Essas medidas vão na contramão da racionalidade tributária que a sociedade tanto reclama e, principalmente, da justiça fiscal. Certos estão os políticos que apontam o ônus adicional que elas representam para a classe média.
Para realmente fazer com que quem pode mais pague mais, há melhores alternativas. Basta citar duas: a) aumentar o número de faixas de rendimento (hoje, são apenas duas), aplicando sobre elas alíquotas progressivas que poderiam chegar a 50% ou mais, no limite superior, reduzindo a abusiva taxação que se aplica às faixas de renda mais baixas; b) considerar como base de cálculo do IRPF todos os rendimentos auferidos, acabando com os tributados exclusivamente na fonte, passando a taxá-los pela tabela progressiva.
Com isso se implantaria um saudável princípio de justiça fiscal.

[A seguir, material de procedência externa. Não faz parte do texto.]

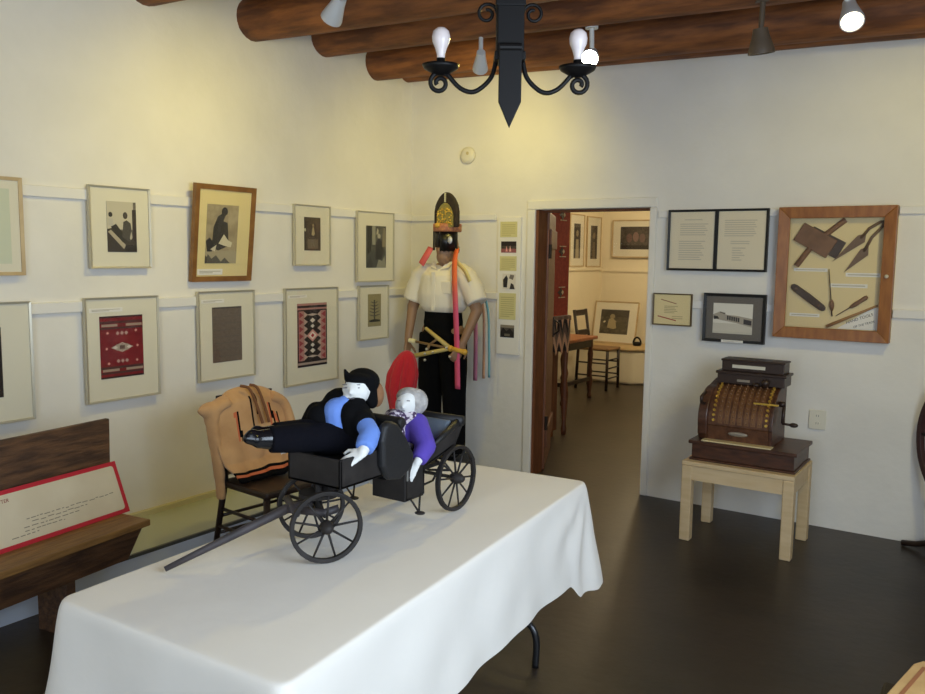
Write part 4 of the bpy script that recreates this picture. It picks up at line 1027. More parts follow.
for q in (s3, sm + (s3 - sm) * .5, J + (T3 - J) * .42, J + Vector((.008, -.004, -.055)), J + (T1 - J) * .06 + Vector((0, -.015, 0)), s3 + Vector((0, 0, -.045))): ell(bm, q - Vector((0, .014, 0)), .010, n=10)
obj('bells', bm, mat('bell_silver', (206, 200, 184), .3, .5), wd, world=True, smooth=True)

# ------------------------------------------------------------------ carriage
Z0 = TZ + .0045
ca = thing('carriage', 'black miniature four-wheeled carriage with a long pole on the white tablecloth', 'carriage', (2.36, -3.22, Z0))
def wheel(c, ax, r, n, phase=0.0):
    c = Vector(c); ax = Vector(ax).normalized(); Mx = aim(c, ax)
    bm = B(); m = 40
    secs = [(r, -.008), (r, .008), (r - .012, .007), (r - .012, -.007)]
    rings = [[bm.verts.new(Mx @ Vector((a_ * math.cos(2 * PI * k / m), a_ * math.sin(2 * PI * k / m), h_))) for a_, h_ in secs] for k in range(m)]
    for k in range(m):
        a_, b_ = rings[k], rings[(k + 1) % m]
        for j in range(4): bm.faces.new((a_[j], a_[(j + 1) % 4], b_[(j + 1) % 4], b_[j]))
    w_ = obj('wheel', bm, M_carr, ca, world=True, bevel=.002)
    bm = B(); lathe(bm, [(.0, -.022), (.010, -.022), (.017, -.012), (.019, 0), (.017, .014), (.011, .026), (.007, .030), (0, .031)], Mx, 18); obj('hub', bm, M_carr, w_, world=True, smooth=True)
    for k in range(n):
        a_ = 2 * PI * k / n + phase
        bm = B(); tube(bm, [Mx @ Vector((.014 * math.cos(a_), .014 * math.sin(a_), 0)), Mx @ Vector(((r - .010) * math.cos(a_), (r - .010) * math.sin(a_), 0))], [.0036, .0028], 8); obj('spoke', bm, M_carr, w_, world=True, smooth=True)
    return w_
FA = Vector((2.367, -3.516, Z0 + .099)); fa = Vector((.82, -.572, 0))
RA = Vector((2.365, -2.987, Z0 + .108)); ra = Vector((1, 0, 0))
wheel(FA + fa * .105, fa, .099, 9, .25); wheel(FA - fa * .105, -fa, .099, 9, .1)
wheel(RA + ra * .108, ra, .108, 10, .15); wheel(RA - ra * .108, -ra, .108, 10, .3)
bm = B(); tube(bm, [FA - fa * .10, FA + fa * .10], .006, 10); obj('axle', bm, M_carr, ca, world=True, smooth=True)
bm = B(); tube(bm, [RA - ra * .10, RA + ra * .10], .006, 10); obj('axle', bm, M_carr, ca, world=True, smooth=True)
# pole with forked rear end
hd_ = Vector((-.572, -.82, 0)); tipp = Vector((2.16, -3.871, Z0 + .008))
pj = FA + hd_ * .09 + Vector((0, 0, .028))
bm = B(); tube(bm, [tipp, tipp + (pj - tipp) * .5, pj, FA + hd_ * .02 + Vector((0, 0, .036))], [.007, .011, .0135, .012], 10)
obj('pole', bm, M_carrgrey, ca, world=True, smooth=True)
bm = B()
for s in (-1, 1): tube(bm, [pj, FA + fa * s * .075 + Vector((0, 0, .03)), FA + fa * s * .078 - hd_ * .04 + Vector((0, 0, .04))], .011, 8)
tube(bm, [FA + hd_ * .075 + fa * -.075 + Vector((0, 0, .035)), FA + hd_ * .075 + fa * .075 + Vector((0, 0, .035))], .011, 8)
obj('pole_fork', bm, M_carrgrey, ca, world=True, smooth=True)
bm = B(); lathe(bm, [(.055, 0), (.055, .010), (0, .010)], Matrix.Translation(FA + Vector((0, 0, .058))), 24); tube(bm, [FA, FA + Vector((0, 0, .10))], .010, 10); obj('turntable', bm, M_carr, ca, world=True)
# leaf springs
bm = B()
for c_, d_ in ((FA, fa), (RA, ra)):
    for s in (1, -1): tube(bm, [c_ - d_ * .085 + Vector((0, 0, .022)), c_ + Vector((0, 0, .022 + .018 * (1 + s) / 1.0 if s > 0 else .010)), c_ + d_ * .085 + Vector((0, 0, .022))], .004, 8)
obj('leaf_spring', bm, M_carr, ca, world=True, smooth=True)
# front box, driver's seat
XN, XF = 2.462, 2.262
bm = B()
def hollow(y0, y1, z0, z1, th_=.010, front=True, rear=True, open_top=True):
    box(bm, XF, XN, y0, y1, z0, z0 + th_); box(bm, XF, XF + th_, y0, y1, z0, z1); box(bm, XN - th_, XN, y0, y1, z0, z1)
    if front: box(bm, XF, XN, y0, y0 + th_, z0, z1)
    if rear: box(bm, XF, XN, y1 - th_, y1, z0, z1)
hollow(-3.53, -3.235, .940, 1.022)
obj('front_box', bm, M_carr, ca, world=True, bevel=.003)
bm = B(); box(bm, XF + .010, XN - .010, -3.52, -3.25, .955, .99); obj('driver_seat', bm, M_leather, ca, world=True, bevel=.008)
bm = B()
hexa(bm, [(XF - .005, -3.31, .985), (XF - .005, -3.285, 1.085), (XF - .005, -3.28, .985), (XF - .005, -3.255, 1.085), (XN + .005, -3.31, .985), (XN + .005, -3.285, 1.085), (XN + .005, -3.28, .985), (XN + .005, -3.255, 1.085)])
tube(bm, [(XF - .01, -3.268, 1.085), (XN + .01, -3.268, 1.085)], .017, 12)
obj('driver_seat_back', bm, M_leather, ca, world=True, bevel=.006)
for xa in (XF - .024, XN - .006):
    bm = B(); prism(bm, [(-3.365, 1.095), (-3.34, 1.105), (-3.305, 1.09), (-3.265, 1.045), (-3.225, .985), (-3.235, .945), (-3.29, .92), (-3.345, .93), (-3.375, .975), (-3.38, 1.05)], 'x', xa, xa + .030)
    obj('folded_hood_side', bm, M_leather, ca, world=True, bevel=.012, seg=3)
# deep passenger body behind
bm = B()
ps = [(-3.24, .836), (-3.15, .848), (-3.145, .925), (-3.05, .945), (-2.985, .965), (-2.945, 1.03), (-2.965, 1.035), (-3.06, .995), (-3.16, .955), (-3.24, .957)]
XW = 2.335
for xa in (XW, XN - .010): prism(bm, ps, 'x', xa, xa + .010)
prism(bm, ps[2:9], 'x', XF - .05, XF - .04)
box(bm, XW, XN, -3.24, -3.15, .836, .846); box(bm, XW, XN, -3.245, -3.233, .836, .957); box(bm, XW, XN, -3.155, -3.145, .84, .93)
hexa(bm, [(XF - .05, -3.145, .925), (XF - .05, -3.145, .933), (XF - .05, -2.985, .962), (XF - .05, -2.985, .972), (XN, -3.145, .925), (XN, -3.145, .933), (XN, -2.985, .962), (XN, -2.985, .972)])
hexa(bm, [(XF - .05, -2.99, .965), (XF - .05, -2.945, 1.03), (XF - .05, -2.978, .962), (XF - .05, -2.93, 1.03), (XN, -2.99, .965), (XN, -2.945, 1.03), (XN, -2.978, .962), (XN, -2.93, 1.03)])
obj('passenger_body', bm, M_carr, ca, world=True, bevel=.002)
bm = B(); box(bm, XF - .035, XN - .012, -3.14, -3.0, .955, .975); obj('passenger_seat', bm, M_leather, ca, world=True, bevel=.006)
bm = B(); tube(bm, [(XF - .06, -2.95, 1.04), (XN + .01, -2.95, 1.04)], .017, 12); tube(bm, [(XN - .004, -2.95, 1.04), (XN - .002, -3.05, 1.005), (XN - .002, -3.10, .985)], [.013, .010, .008], 10)
obj('seat_rail', bm, M_leather, ca, world=True, smooth=True)
bm = B(); hexa(bm, [(XF - .03, -3.06, .95), (XF - .03, -2.985, 1.045), (XF - .03, -3.045, .94), (XF - .03, -2.965, 1.04), (XN - .02, -3.06, .95), (XN - .02, -2.985, 1.045), (XN - .02, -3.045, .94), (XN - .02, -2.965, 1.04)]); o = obj('back_cushion', bm, M_bluegrey, ca, world=True, bevel=.008); o['label'] = 'grey blue back cushion'
# steps
for xs in (XN + .008, XF - .058):
    bm = B(); tube(bm, [(xs - .010, -3.215, .84), (xs + .004, -3.19, .795)], .0032, 8); tube(bm, [(xs - .010, -3.165, .845), (xs + .004, -3.19, .795)], .0032, 8); ell(bm, (xs + .008, -3.19, .793), (.017, .015, .005)); obj('step', bm, M_carr, ca, world=True, smooth=True)
bm = B(); box(bm, XN + .0, XN + .003, -3.237, -3.232, .90, .945); o = obj('latch', bm, mat('latch_silver', (170, 170, 166), .35, .6), ca, world=True)
bm = B(); tube(bm, [(XN - .02, -3.14, .86), (XN - .03, -3.06, .858), (XN - .03, -2.99, .935)], .004, 8); box(bm, 2.34, 2.39, -3.50, -3.22, .915, .942); box(bm, 2.335, 2.395, -3.14, -2.97, .885, .90); obj('undercarriage', bm, M_carr, ca, world=True, bevel=.006)

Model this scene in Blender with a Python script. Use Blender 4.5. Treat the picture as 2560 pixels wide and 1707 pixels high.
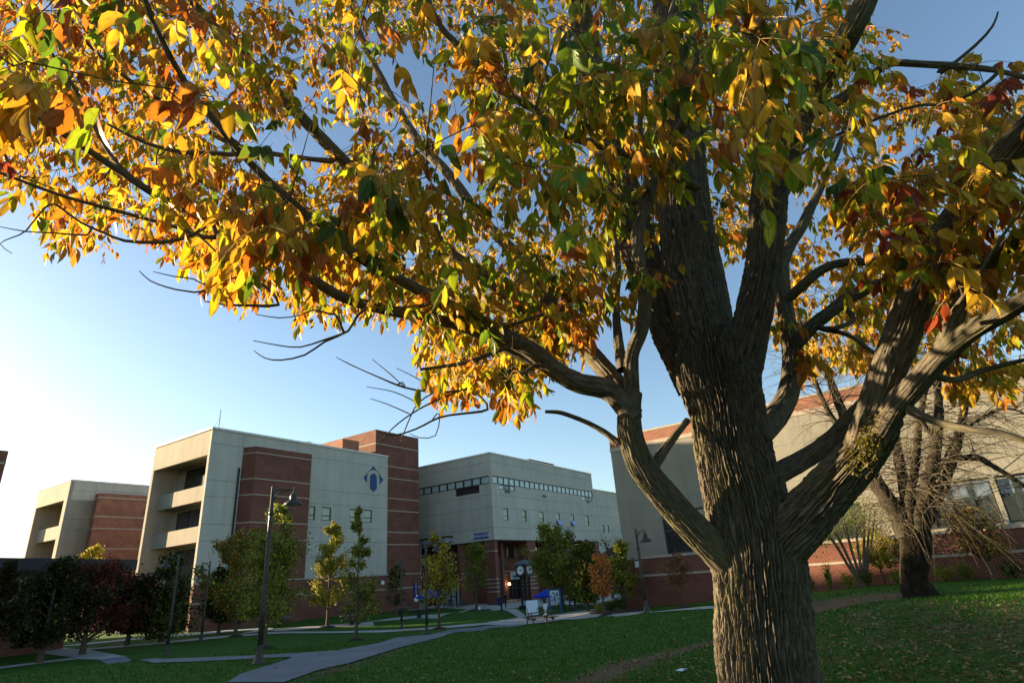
import bpy, math, random
import numpy as np
from mathutils import Vector, Matrix

random.seed(7)
RS = np.random.RandomState(11)
for o in list(bpy.data.objects):
    bpy.data.objects.remove(o, do_unlink=True)
SC = bpy.context.scene
COL = SC.collection
rad = math.radians

# ------------------------------------------------------------------ camera
PITCH, ROLL, FPX, EYE = rad(22.0), rad(-4.2), 1460.0, 1.6
_cp, _sp = math.cos(PITCH), math.sin(PITCH)
FW = np.array([0, _cp, _sp]); _u0 = np.array([0, -_sp, _cp]); _r0 = np.array([1., 0, 0])
RT = _r0 * math.cos(ROLL) + _u0 * math.sin(ROLL)
UP = -_r0 * math.sin(ROLL) + _u0 * math.cos(ROLL)
E0 = np.array([0, 0, EYE])
cam_d = bpy.data.cameras.new('camera')
cam_d.sensor_width = 36.0
cam_d.lens = 36.0 * FPX / 2560.0
cam_d.clip_start = 0.05
cam_d.clip_end = 3000
cam = bpy.data.objects.new('camera', cam_d)
COL.objects.link(cam)
_m = Matrix(((RT[0], UP[0], -FW[0], 0), (RT[1], UP[1], -FW[1], 0), (RT[2], UP[2], -FW[2], EYE), (0, 0, 0, 1)))
cam.matrix_world = _m
SC.camera = cam

# ------------------------------------------------------------------ sky and sun
SUN_AZ, SUN_EL = rad(-73.0), rad(9.5)
W = bpy.data.worlds.new("World"); SC.world = W; W.use_nodes = True
nt = W.node_tree; nt.nodes.clear()
_o = nt.nodes.new('ShaderNodeOutputWorld'); _b = nt.nodes.new('ShaderNodeBackground')
_s = nt.nodes.new('ShaderNodeTexSky'); _s.sky_type = 'NISHITA'; _s.sun_disc = False
_s.sun_elevation = SUN_EL; _s.sun_rotation = SUN_AZ
_s.air_density = 1.0; _s.dust_density = 1.1; _s.ozone_density = 1.7; _s.altitude = 400
nt.links.new(_s.outputs[0], _b.inputs[0]); nt.links.new(_b.outputs[0], _o.inputs[0])
_b.inputs[1].default_value = 0.07
sd = bpy.data.lights.new('sun', 'SUN'); sd.energy = 5.0; sd.angle = rad(0.5); sd.color = (1.0, 0.77, 0.48)
so = bpy.data.objects.new('sun', sd); COL.objects.link(so)
_sv = Vector((math.sin(SUN_AZ) * math.cos(SUN_EL), math.cos(SUN_AZ) * math.cos(SUN_EL), math.sin(SUN_EL)))
so.rotation_euler = _sv.to_track_quat('Z', 'Y').to_euler(); so.location = (-60, 20, 40)
SC.view_settings.view_transform = 'Standard'; SC.view_settings.look = 'None'
SC.view_settings.exposure = 2.15; SC.view_settings.gamma = 1.0
SC.render.engine = 'CYCLES'
SC.cycles.max_bounces = 6; SC.cycles.transparent_max_bounces = 8

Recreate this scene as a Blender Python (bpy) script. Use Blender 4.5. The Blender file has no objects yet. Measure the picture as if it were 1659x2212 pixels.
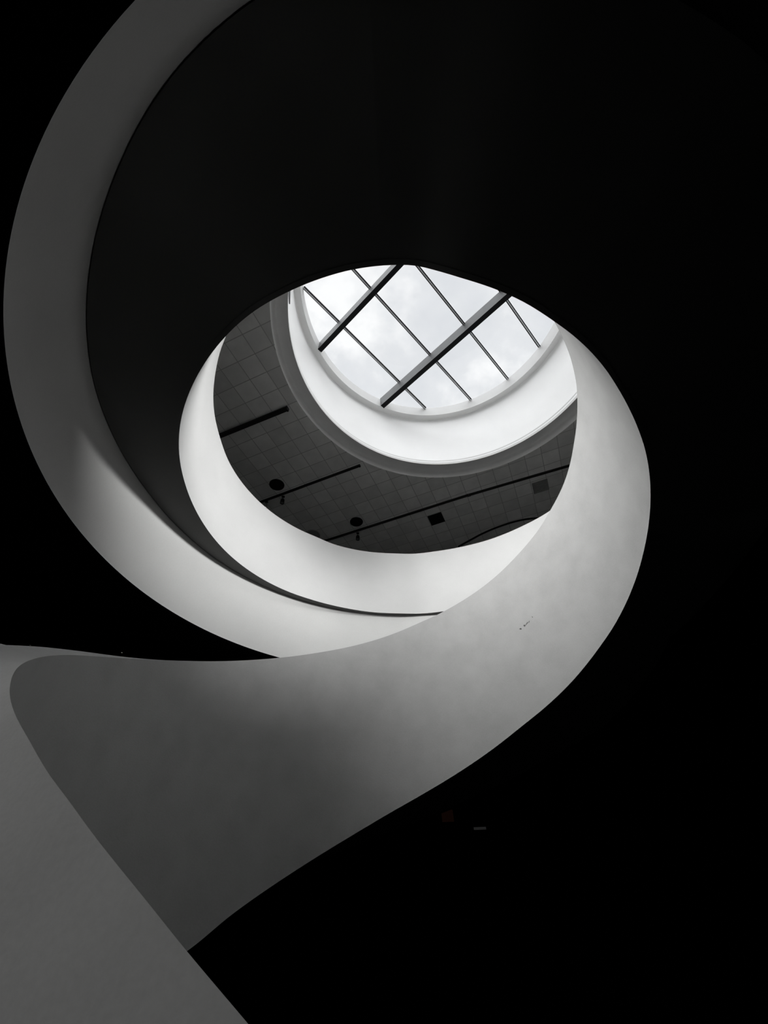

Hoje, de fato, quem paga imposto sobre a renda é o assalariado; e o pacote punirá ainda mais a sofrida classe média, espécie em extinção no país. Que se aumente a arrecadação taxando melhor os rendimentos do trabalho e incluindo em bases idênticas os rendimentos do capital.
No âmbito da pessoa jurídica, sem entrar em detalhes, basta olhar o lado dos incentivos fiscais para verificar que o governo agiu com a mão do gato. Apesar de anunciar corte de 50% nos incentivos, na prática, ao limitar o abatimento total deles a 4% do imposto devido, a redução foi superior a 80%.
Senão, vejamos: antes, a soma dos limites dos incentivos era da ordem de 22%, incluídas as deduções com o Programa de Alimentação do Trabalhador, vale-transporte, patrocínios culturais, investimentos em desenvolvimento tecnológico e fundos dos direitos da criança e do adolescente.
Agora, pode-se deduzir 4% do imposto a pagar a título de incentivos. Como o vale-transporte é obrigatório por lei e o vale-refeição consta de quase todos os dissídios coletivos, na prática, os demais incentivos ficam extintos.
Bem diz o deputado Delfim Netto quando afirma que ao governo não interessa a reforma tributária. Implantado um novo sistema, ele ficaria impedido de decretar derramas fiscais ao seu alvitre, impondo como e quando quer encargos adicionais à sociedade.
Enquanto devíamos caminhar para reduzir a carga tributária nominal, aumentando a arrecadação, vemos o governo ir no sentido oposto, elevando a carga tributária nominal e estimulando a sonegação. A cada pacote, empurra mais contribuintes para a clandestinidade fiscal, em face da sua incapacidade de arcar com tantos encargos.